Your home loan was probably a good fit when you originally signed up. But markets shift, interest rates change and property values fluctuate. 

These things can all have an impact on whether your existing home loan is the “right” one for your current situation. If it has been a while since you reviewed your mortgage, it’s time to have a chat with Simplifi Lending.

Our expert mortgage broker can refinance your home loan to a deal that allows you to:

  • Access a more favourable interest rate
  • Switch between fixed and variable interest rates
  • Access your home’s equity
  • Consolidate personal loans, credit cards and more
  • Extend or shorten your loan term
  • Improve your cash flow and savings
  • Take advantage of useful home loan features

Refinancing to the right home loan product can save you hundreds or thousands of dollars and shave years off your mortgage. That means you could own your home sooner, save money for the next big holiday, or use the equity to invest!
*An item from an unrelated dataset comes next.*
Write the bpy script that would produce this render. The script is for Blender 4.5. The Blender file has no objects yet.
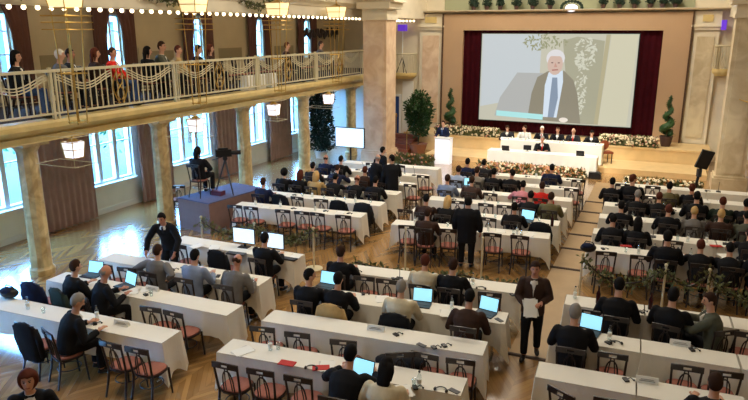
import bpy, bmesh, math, random
from mathutils import Vector, Matrix, Euler
random.seed(7)
SC = bpy.context.scene
COL = SC.collection
PI = math.pi

# ------------------------------------------------------------------ materials
def lin(c):
    return tuple(((v/255.0)/12.92 if v/255.0 <= .04045 else ((v/255.0+.055)/1.055)**2.4) for v in c)

MATS = {}
def mat(name, rgb, rough=.6, spec=.4, metal=0.0, var=0.0, scale=8.0, emit=0.0, bump=0.0, coat=0.0):
    """plain procedural surface: base colour with a soft noise variation and optional bump"""
    if name in MATS: return MATS[name]
    m = bpy.data.materials.new(name); m.use_nodes = True
    nt = m.node_tree; b = nt.nodes['Principled BSDF']
    c = lin(rgb)
    b.inputs['Base Color'].default_value = (*c, 1)
    b.inputs['Roughness'].default_value = rough
    b.inputs['Specular IOR Level'].default_value = spec
    b.inputs['Metallic'].default_value = metal
    b.inputs['Coat Weight'].default_value = coat
    if emit:
        b.inputs['Emission Color'].default_value = (*c, 1)
        b.inputs['Emission Strength'].default_value = emit
    if var or bump:
        tc = nt.nodes.new('ShaderNodeTexCoord')
        nz = nt.nodes.new('ShaderNodeTexNoise'); nz.inputs['Scale'].default_value = scale
        nz.inputs['Detail'].default_value = 3
        nt.links.new(tc.outputs['Object'], nz.inputs['Vector'])
        if var:
            cr = nt.nodes.new('ShaderNodeValToRGB')
            cr.color_ramp.elements[0].position = .3; cr.color_ramp.elements[1].position = .7
            cr.color_ramp.elements[0].color = (*[max(0, v*(1-var)) for v in c], 1)
            cr.color_ramp.elements[1].color = (*[min(1, v*(1+var)) for v in c], 1)
            nt.links.new(nz.outputs['Fac'], cr.inputs['Fac'])
            nt.links.new(cr.outputs['Color'], b.inputs['Base Color'])
        if bump:
            bp = nt.nodes.new('ShaderNodeBump'); bp.inputs['Strength'].default_value = bump
            bp.inputs['Distance'].default_value = .01
            nt.links.new(nz.outputs['Fac'], bp.inputs['Height'])
            nt.links.new(bp.outputs['Normal'], b.inputs['Normal'])
    MATS[name] = m
    return m

def parquet():
    m = bpy.data.materials.new('parquet'); m.use_nodes = True
    nt = m.node_tree; N = nt.nodes; L = nt.links; b = N['Principled BSDF']
    tc = N.new('ShaderNodeTexCoord'); sp = N.new('ShaderNodeSeparateXYZ'); L.new(tc.outputs['Object'], sp.inputs[0])
    def mth(op, a, bb=None):
        n = N.new('ShaderNodeMath'); n.operation = op
        for i, v in enumerate((a, bb)):
            if v is None: continue
            if isinstance(v, (int, float)): n.inputs[i].default_value = v
            else: L.new(v, n.inputs[i])
        return n.outputs[0]
    w = .86
    col = mth('FLOOR', mth('DIVIDE', sp.outputs[0], w))
    fx = mth('FRACT', mth('DIVIDE', sp.outputs[0], w))
    tri = mth('MULTIPLY', mth('ABSOLUTE', mth('SUBTRACT', fx, .5)), w*1.0)
    side = mth('GREATER_THAN', fx, .5)
    v = mth('DIVIDE', mth('ADD', sp.outputs[1], mth('MULTIPLY', tri, 1.6)), .15)
    pid = mth('FLOOR', v); pf = mth('FRACT', v)
    cmb = N.new('ShaderNodeCombineXYZ'); L.new(pid, cmb.inputs[0]); L.new(col, cmb.inputs[1]); L.new(side, cmb.inputs[2])
    wn = N.new('ShaderNodeTexWhiteNoise'); wn.noise_dimensions = '3D'; L.new(cmb.outputs[0], wn.inputs['Vector'])
    nz = N.new('ShaderNodeTexNoise'); nz.inputs['Scale'].default_value = 1.3; L.new(tc.outputs['Object'], nz.inputs['Vector'])
    val = mth('ADD', mth('MULTIPLY', wn.outputs['Value'], .75), mth('MULTIPLY', nz.outputs['Fac'], .35))
    cr = N.new('ShaderNodeValToRGB')
    cr.color_ramp.elements[0].color = (*lin((138, 100, 56)), 1); cr.color_ramp.elements[0].position = .1
    cr.color_ramp.elements[1].color = (*lin((182, 138, 82)), 1); cr.color_ramp.elements[1].position = .95
    L.new(val, cr.inputs['Fac'])
    gap = mth('LESS_THAN', pf, .05)
    mx = N.new('ShaderNodeMixRGB'); mx.blend_type = 'MULTIPLY'; L.new(gap, mx.inputs['Fac'])
    L.new(cr.outputs['Color'], mx.inputs['Color1']); mx.inputs['Color2'].default_value = (.6, .52, .46, 1)
    L.new(mx.outputs['Color'], b.inputs['Base Color'])
    b.inputs['Roughness'].default_value = .2
    b.inputs['Specular IOR Level'].default_value = .5
    b.inputs['Coat Weight'].default_value = 1.0; b.inputs['Coat Roughness'].default_value = .2; b.inputs['Coat IOR'].default_value = 1.7
    return m

def marble(name, a, c, scale, rough=.4, dist=1.2):
    m = bpy.data.materials.new(name); m.use_nodes = True
    nt = m.node_tree; N = nt.nodes; L = nt.links; b = N['Principled BSDF']
    tc = N.new('ShaderNodeTexCoord'); nz = N.new('ShaderNodeTexNoise')
    nz.inputs['Scale'].default_value = scale; nz.inputs['Detail'].default_value = 6; nz.inputs['Distortion'].default_value = dist
    L.new(tc.outputs['Object'], nz.inputs['Vector'])
    cr = N.new('ShaderNodeValToRGB')
    cr.color_ramp.elements[0].color = (*lin(a), 1); cr.color_ramp.elements[0].position = .35
    cr.color_ramp.elements[1].color = (*lin(c), 1); cr.color_ramp.elements[1].position = .65
    L.new(nz.outputs['Fac'], cr.inputs['Fac']); L.new(cr.outputs['Color'], b.inputs['Base Color'])
    b.inputs['Roughness'].default_value = rough
    return m

def glass_mat(name, tint=(1, 1, 1), gloss=.1):
    m = bpy.data.materials.new(name); m.use_nodes = True
    nt = m.node_tree; N = nt.nodes; L = nt.links
    for n in list(N):
        if n.type == 'BSDF_PRINCIPLED': N.remove(n)
    out = [n for n in N if n.type == 'OUTPUT_MATERIAL'][0]
    t = N.new('ShaderNodeBsdfTransparent'); t.inputs[0].default_value = (*tint, 1)
    g = N.new('ShaderNodeBsdfGlossy'); g.inputs['Roughness'].default_value = .05
    mx = N.new('ShaderNodeMixShader'); mx.inputs[0].default_value = gloss
    L.new(t.outputs[0], mx.inputs[1]); L.new(g.outputs[0], mx.inputs[2]); L.new(mx.outputs[0], out.inputs[0])
    return m

M_FLOOR = parquet()
M_CREAM = mat('cream_plaster', (222, 210, 184), .8, var=.05, scale=2)
M_WALLLOW = mat('white_plaster', (226, 222, 214), .8, var=.04, scale=2)
M_GALWALL = mat('gallery_plaster', (196, 180, 148), .85, var=.05, scale=1.5)
M_GOLDTRIM = mat('gilded_cream', (214, 188, 124), .5, var=.1, scale=3)
M_CEIL = mat('ceiling_plaster', (190, 182, 162), .9)
M_COLUMN = marble('yellow_marble', (170, 142, 92), (216, 190, 136), 3.0)
M_PIER = marble('pink_beige_marble', (206, 172, 138), (228, 202, 170), 1.6)
M_PIERR = marble('grey_beige_marble', (188, 168, 132), (216, 200, 166), 1.4)
M_TAN = mat('tan_surround', (178, 146, 112), .7, var=.03, scale=1)
M_STAGE = mat('pale_stage_wood', (222, 192, 140), .45, var=.06, scale=3)
M_STEP = mat('red_brown_wood', (128, 62, 34), .45, var=.15, scale=5)
M_MAROON = mat('maroon_velvet', (54, 7, 15), .9, .1, var=.15, scale=4)
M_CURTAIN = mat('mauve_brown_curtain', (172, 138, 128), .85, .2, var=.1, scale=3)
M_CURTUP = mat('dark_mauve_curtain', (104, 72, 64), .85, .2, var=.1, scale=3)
M_WHITEPAINT = mat('white_painted_wood', (224, 224, 220), .5)
M_RAIL = mat('ivory_painted_iron', (208, 196, 160), .45)
M_BRASS = mat('brass', (196, 160, 84), .3, metal=.85)
M_GLASS = glass_mat('window_glass', (1, 1, 1), .06)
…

What is a Preliminary Assessment?

A preliminary assessment forms an important part of our home loan application process. We will get your basic information, payslips, ID, statements etc. and prepare a detailed, personalised borrowing capacity and funds position assessment.

This forms the basis of a pre-approval should you choose to proceed to that stage, with the information provided for the preliminary assessment comprising nearly all (if not all) information required to get you pre-approved!

We find giving you all of this detail and information upfront means you get far more value out of your meeting with us. We would much rather give you tailored, specific information than ‘rough’ figures from basic online calculators.

How often can you refinance a home loan?

There is no hard and fast rule on how often you can refinance. We suggest you look to review your existing lending at least every two years. This may not necessarily mean you refinance every two years, but reviewing means you ensure you are on a deal that is competitive with your current lender.

As part of our home loan review process, we can check to see what your current lender will offer to retain you and if this is not competitive in the current market, we can then look to refinance you if required.

How long does a home loan refinance take?

The application approval time for a refinance is very similar to that of a home purchase. Some simple applications with certain lenders can be approved in as little as one business day, while more complex scenarios may take 1-2 weeks.

Once your refinance is approved, we will co-ordinate the discharge process with your previous lender, who will generally take 2-4 weeks to allow your new bank to book settlement and finalise the refinance.

What is a refinance rebate?

Some lenders will offer an incentive for you to consider refinancing to them called a refinance rebate. This is generally a sum credited to you once the new loan settles that is designed to cover your switching costs (typically ranging from $2,000-$4,000). This is not available at all times or with all lenders. If a refinance rebate is available to you on a suitable lender, we will bring it to your attention and manage it on your behalf.